Okay, so after spending some real time with the RT on Elden Ring, I am very pleased with it. Listen, my eyes have over 500 hours on this game with no RT, and while it's not earth-shattering, it's basically a perfect improvement. Nothing about the fundamental visual representations change. But textures have such nice pop. All of the colors are both more natural and more varied. With the added illumination, shadows ARE more washed out, which some will decry as being too flat. I just find it more natural... again, especially in the color department. You can even see it on your own weapons and armor - it just pops that much more. Everything looks cleaner.
Also, it looks like we actually did get the full suite, but cut down. You can see the noise in the shadows... there are RT shadows to be found if you look close, but they clearly are not working with many rays or filtering. They're not super accurate, just accurate enough for that zoomed-out 3rd person view. Reflections on things like water are hybrid. The GI is by far the most prominent, and I'm glad because to me it is the most important. You don't appreciate a simple thing like having the colors of lights and shadows correctly influence how textures appear until you see it. After that, you can't mistake the absence of it when it's not there. The RT itself is not dramatically noticeable, though you may find yourself somehow more 'taken' by the images in ways that are difficult to point directly at. What IS noticeable, however, is how stark and 'disconnected' the various elements look when you disable it. Yes, there is more contrast, but it's like something is missing.
I don't like using realism to describe it. Video game environments often have a lot of realistic features, but their style is not 'realism' in the sense that they are still deviating heavily from how reality looks. Realism is about representing reality down to the finest details. The moment the lighting becomes even a little 'atmospheric' it has lost that. Realism is kind of is the definition of plain and everyday in terms of how it depicts reality. It's all about plain details. Games are at most, more like 'cinematic' or 'photorealistic', like reality+ than say, the bare realism of early renaissance times.
What I WILL say is that I think RTGI ups something I'd rather call the "plausibility." Plausibility in an image has little to do with its correlation to expectations for reality. You can deviate wildly from that and it still looks 'correct'. For instance, a Salvador Dali painting is the furthest thing possible from realism while still having recognizable objects and forms... and yet it all seems plausible within it's own universe. Part of what makes them so striking is how well they convince you that things just look that way and it should make sense to you. It's about INTERNAL visual consistency, how well the image incorporates the various elements. How well it conforms to its own given expectations and promises. When it comes to more abstract styles of drawing and painting, the way you place light and how the things you draw respond to it is basically instrumental to the 'success' of the end result. A more captivating image will usually have a more involved lighting dynamic that ties together the more abstract elements and gives the whole thing a better sense of cohesiveness and texture. The more seamlessly those things mesh and reinforce one another, the more automatic the suspension of disbelief tends to be. And again, this is something that works as well with hard realism as it does with entirely fantastical or surreal styles. In fact, it's more vital in the latter, where the lack of normal reference points will throw a person off, as all they have are the dynamics between the different aspects shown in the piece.

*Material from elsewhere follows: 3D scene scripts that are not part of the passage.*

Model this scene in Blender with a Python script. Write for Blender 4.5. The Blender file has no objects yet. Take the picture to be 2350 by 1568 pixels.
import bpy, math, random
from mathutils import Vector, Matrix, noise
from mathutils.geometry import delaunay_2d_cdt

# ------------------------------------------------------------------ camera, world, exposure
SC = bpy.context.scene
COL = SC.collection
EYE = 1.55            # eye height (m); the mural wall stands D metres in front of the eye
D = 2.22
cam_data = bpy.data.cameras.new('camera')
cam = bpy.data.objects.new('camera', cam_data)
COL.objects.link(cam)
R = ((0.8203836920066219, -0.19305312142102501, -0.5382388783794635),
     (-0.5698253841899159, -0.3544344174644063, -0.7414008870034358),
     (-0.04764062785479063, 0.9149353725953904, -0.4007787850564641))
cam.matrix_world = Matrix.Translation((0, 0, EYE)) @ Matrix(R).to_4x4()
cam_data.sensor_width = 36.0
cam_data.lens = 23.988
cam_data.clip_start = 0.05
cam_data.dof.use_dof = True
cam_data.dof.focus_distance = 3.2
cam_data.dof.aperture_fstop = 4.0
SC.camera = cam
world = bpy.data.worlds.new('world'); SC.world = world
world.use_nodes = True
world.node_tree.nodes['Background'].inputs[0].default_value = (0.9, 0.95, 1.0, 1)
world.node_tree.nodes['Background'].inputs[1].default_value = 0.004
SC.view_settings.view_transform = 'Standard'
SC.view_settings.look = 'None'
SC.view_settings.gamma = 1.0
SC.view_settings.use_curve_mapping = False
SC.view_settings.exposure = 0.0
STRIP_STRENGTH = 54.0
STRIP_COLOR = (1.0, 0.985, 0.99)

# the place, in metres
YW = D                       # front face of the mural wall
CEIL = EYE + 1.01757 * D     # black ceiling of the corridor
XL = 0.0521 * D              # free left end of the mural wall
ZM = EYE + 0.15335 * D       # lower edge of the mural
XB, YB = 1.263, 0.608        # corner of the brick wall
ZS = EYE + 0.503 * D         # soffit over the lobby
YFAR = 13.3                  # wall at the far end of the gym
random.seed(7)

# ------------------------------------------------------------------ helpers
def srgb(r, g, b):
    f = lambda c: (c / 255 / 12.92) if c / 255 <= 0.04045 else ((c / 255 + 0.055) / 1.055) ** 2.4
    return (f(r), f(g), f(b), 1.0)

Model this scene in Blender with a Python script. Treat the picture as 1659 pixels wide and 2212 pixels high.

When it comes to Elden Ring's use of RTGI, I think it clears that plausibility mark. That's the only way I can describe it. It's still a fantasy world, but visually it feels somehow more complete. Everything just makes more sense. And it sounds crazy, but I think it's mostly down to the color dynamics that RTGI introduces. They nailed it, man. It looks so nice. Or more, these images feel nice, like they somehow have more granular texture to them. Materials I would've passed up suddenly look more interesting to me. And again... I have over 500 hours of play, yet it looks fresher to me now than on day 1 of playing. RTGI produces images that at times seem flatter, but as you adjust, you find that even those moments have a lot more going on with them than they used to, that justifies it perceptually and makes you forget that impression and start to sense more depth instead. The reason they are superficially 'flatter' is because there are entirely new lighting dynamics filling everything out, and you can begin to pick those apart and see how the light behavior comes together to make what is ultimately a better image. Definitely better and worse to it, but sometimes it is ultimately better to have less contrast. Not everything SHOULD be full contrast imo. It's kind of an odd experience, though - you almost can't believe how the images affect you, like things shouldn't seem as different as they do, just based on what you are consciously picking up on visually. There's no clear reason you can point to for why that is.
It's super-weird stuff. I get why some people doubt it, but like I said before, I think your average person hugely takes for granted how they actually see things. Personally, getting into photogrophy is what got me more plugged into the nuances of game visuals. I think before that, I wouldn't have cared about RTGI myself. But after having to try and wrangle light with machines, always contending with the fact that light doesn't fully behave as seems to in the eye, I've come to really appreciate this focus on further granulating how light works in games, and I think it stands to improve the visuals of games done in virtually any style. This game is just another example of that in my book.